Empezamos en mitad del meollo. "El desconocido llegó a pie desde la estación de ferrocarril de Bramblehurst cierto día invernal a primeros de febrero, abriéndose paso a través de un viento cortante y de espesos copos de nieve". Y nada sabremos de este desconocido, aparte de que es invisible, hasta prácticamente la mitad del libro.
La vida de Iping, una tranquila ciudad de provincias, se ve alterada por la llegada de dicho desconocido, un hombre envuelto hasta la cronilla en vendas, abrigo, sombrero y gafas de sol. Desagradable, arisco, maleducado y agresivo, hace bien poco por granjearse la amistad de la dueña de la pensión, que no tarda en intentar echarlo. Por si el título no lo hubiera delatado ya, el desconocido siembra el terror al revelarse como un hombre invisible (eso debe de ser una especie de oxímoron), y entonces se ve abocado a una lucha sin cuartel, contra todo y todos, por sobrevivir.
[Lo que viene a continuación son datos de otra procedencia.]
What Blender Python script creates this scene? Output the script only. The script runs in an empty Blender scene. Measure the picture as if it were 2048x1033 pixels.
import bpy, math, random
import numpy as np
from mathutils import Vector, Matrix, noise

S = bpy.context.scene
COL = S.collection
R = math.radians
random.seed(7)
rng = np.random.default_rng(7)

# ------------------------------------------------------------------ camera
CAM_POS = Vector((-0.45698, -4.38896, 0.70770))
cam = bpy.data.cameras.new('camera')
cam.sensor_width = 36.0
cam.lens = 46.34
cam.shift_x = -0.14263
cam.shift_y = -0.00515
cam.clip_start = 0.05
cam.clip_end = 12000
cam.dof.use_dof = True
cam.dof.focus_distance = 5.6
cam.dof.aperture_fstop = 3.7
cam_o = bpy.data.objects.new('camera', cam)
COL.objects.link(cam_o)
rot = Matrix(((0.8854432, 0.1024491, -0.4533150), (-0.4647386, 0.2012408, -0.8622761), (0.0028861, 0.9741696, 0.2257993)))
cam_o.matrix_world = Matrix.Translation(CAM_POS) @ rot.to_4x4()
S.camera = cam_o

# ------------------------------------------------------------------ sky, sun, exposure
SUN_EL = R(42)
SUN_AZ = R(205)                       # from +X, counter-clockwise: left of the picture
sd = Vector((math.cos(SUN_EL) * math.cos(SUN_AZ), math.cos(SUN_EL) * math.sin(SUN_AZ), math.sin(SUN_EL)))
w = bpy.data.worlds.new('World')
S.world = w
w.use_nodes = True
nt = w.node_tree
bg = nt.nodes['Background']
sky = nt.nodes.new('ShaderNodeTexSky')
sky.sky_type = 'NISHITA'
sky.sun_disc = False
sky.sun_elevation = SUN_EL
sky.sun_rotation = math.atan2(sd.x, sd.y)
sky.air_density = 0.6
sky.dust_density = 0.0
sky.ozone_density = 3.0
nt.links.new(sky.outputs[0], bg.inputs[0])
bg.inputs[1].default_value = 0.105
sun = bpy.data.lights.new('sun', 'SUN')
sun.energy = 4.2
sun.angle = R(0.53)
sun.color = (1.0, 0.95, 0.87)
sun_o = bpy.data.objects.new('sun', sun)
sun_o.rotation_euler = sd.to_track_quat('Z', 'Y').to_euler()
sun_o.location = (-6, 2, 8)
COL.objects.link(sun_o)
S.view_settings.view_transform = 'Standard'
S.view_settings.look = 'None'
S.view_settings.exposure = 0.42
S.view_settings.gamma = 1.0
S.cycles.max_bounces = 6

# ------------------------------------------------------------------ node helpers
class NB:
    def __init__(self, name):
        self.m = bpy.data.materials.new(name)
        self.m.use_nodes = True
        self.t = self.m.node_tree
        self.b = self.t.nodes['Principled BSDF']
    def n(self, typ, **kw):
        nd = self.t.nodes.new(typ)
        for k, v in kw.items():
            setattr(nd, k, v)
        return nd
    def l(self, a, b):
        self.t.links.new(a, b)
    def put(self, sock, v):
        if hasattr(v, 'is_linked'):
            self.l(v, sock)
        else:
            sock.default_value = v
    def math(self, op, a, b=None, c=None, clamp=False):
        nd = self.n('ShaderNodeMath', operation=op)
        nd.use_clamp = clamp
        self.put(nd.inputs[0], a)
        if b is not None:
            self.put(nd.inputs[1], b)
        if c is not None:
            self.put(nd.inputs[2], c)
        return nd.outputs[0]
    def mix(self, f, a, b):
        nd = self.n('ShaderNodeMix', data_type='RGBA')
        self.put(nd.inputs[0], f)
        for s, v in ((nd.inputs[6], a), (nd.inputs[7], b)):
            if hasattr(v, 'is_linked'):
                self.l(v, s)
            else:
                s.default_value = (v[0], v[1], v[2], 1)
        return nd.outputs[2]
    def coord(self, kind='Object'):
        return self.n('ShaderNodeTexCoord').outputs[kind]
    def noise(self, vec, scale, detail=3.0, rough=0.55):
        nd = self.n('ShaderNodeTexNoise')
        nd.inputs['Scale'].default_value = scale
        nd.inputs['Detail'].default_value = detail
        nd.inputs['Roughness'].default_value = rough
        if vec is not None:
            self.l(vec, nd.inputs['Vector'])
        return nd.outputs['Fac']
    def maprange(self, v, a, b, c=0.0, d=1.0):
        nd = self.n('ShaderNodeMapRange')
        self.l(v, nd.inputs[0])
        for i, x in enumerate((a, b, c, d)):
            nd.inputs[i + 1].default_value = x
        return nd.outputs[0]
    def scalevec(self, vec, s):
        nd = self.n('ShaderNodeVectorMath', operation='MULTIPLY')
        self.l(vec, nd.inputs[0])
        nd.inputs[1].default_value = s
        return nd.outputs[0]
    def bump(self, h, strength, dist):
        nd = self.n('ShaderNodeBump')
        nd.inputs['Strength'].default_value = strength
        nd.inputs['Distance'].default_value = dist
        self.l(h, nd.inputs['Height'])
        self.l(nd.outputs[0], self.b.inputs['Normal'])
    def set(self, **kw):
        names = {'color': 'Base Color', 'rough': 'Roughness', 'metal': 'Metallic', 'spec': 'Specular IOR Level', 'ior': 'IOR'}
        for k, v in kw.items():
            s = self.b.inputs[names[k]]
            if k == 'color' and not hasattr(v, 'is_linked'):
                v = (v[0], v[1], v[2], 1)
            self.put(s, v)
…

Tan importante como el desconocido, si no más, es la descripción de la vida y las relaciones sociales en Iping, donde cada uno de los personajes ocupa un lugar determinado, desde el vicario hasta el ajustador de relojes, pasando por Marvel el borracho, y resulta interesante que, junto con Griffin, el hombre invisible, es sólo Marvel el que, empujado por las circunstancias, decide rebelarse contra su puesto en la sociedad.
Y a Griffin, ¿qué le empuja a la barbarie en la que al final deviene su aventura? Sabemos poco de su vida hasta el momento, pero él mismo nos informa de que llevó a su padre al suicidio y superó con bastante facilidad los remordimientos. También nos menciona que hubo una mujer a la que amó hace diez años, y que ahora le parece "una persona muy vulgar". Hay un dato, sin embargo, que sorprende por la relevancia que se le da: Griffin es albino. Así, al igual que en El país de los ciegos, nos encontramos de nuevo con un especimen de el otro, el diferente. A diferencia de Núñez, que sabe someterse a las fuerzas externas que lo atenazan, Griffin, el albino, marcado desde la infancia, es incapaz de admitir sus errores (entiéndase, su culpa). Ello, unido a su desmedida ambición, le llevará a la locura.
Huelga decir que la invisibilidad no es la más compleja de las metáforas (como tampoco lo es la de las huellas), pero Wells sabe hacerla funcionar dándole la dosis justa de metafísica:
"Por fin sólo quedaron de mí las sombras blancas y pálidas de las uñas y la mancha marrón de algún ácido en mis dedos. Intenté ponerme de pie. Al principio me sentí tan inútil como una criatura enfajada. Tenía que valerme de miembros que no veía. Estaba muy débil y tenía mucha hambre. Anduve unos pasos y me quedé mirando a la nada que se reflejaba en el espejo..., la nada, excepto allí donde aún se veía la sombra, más borrosa que la niebla, de un pigmento, tras la retina de mis ojos."
Un libro ameno, impecablemente bien escrito, y con la sencillez y la fuerza que le devuelven a uno la placentera inquietud de sus lecturas de adolescencia.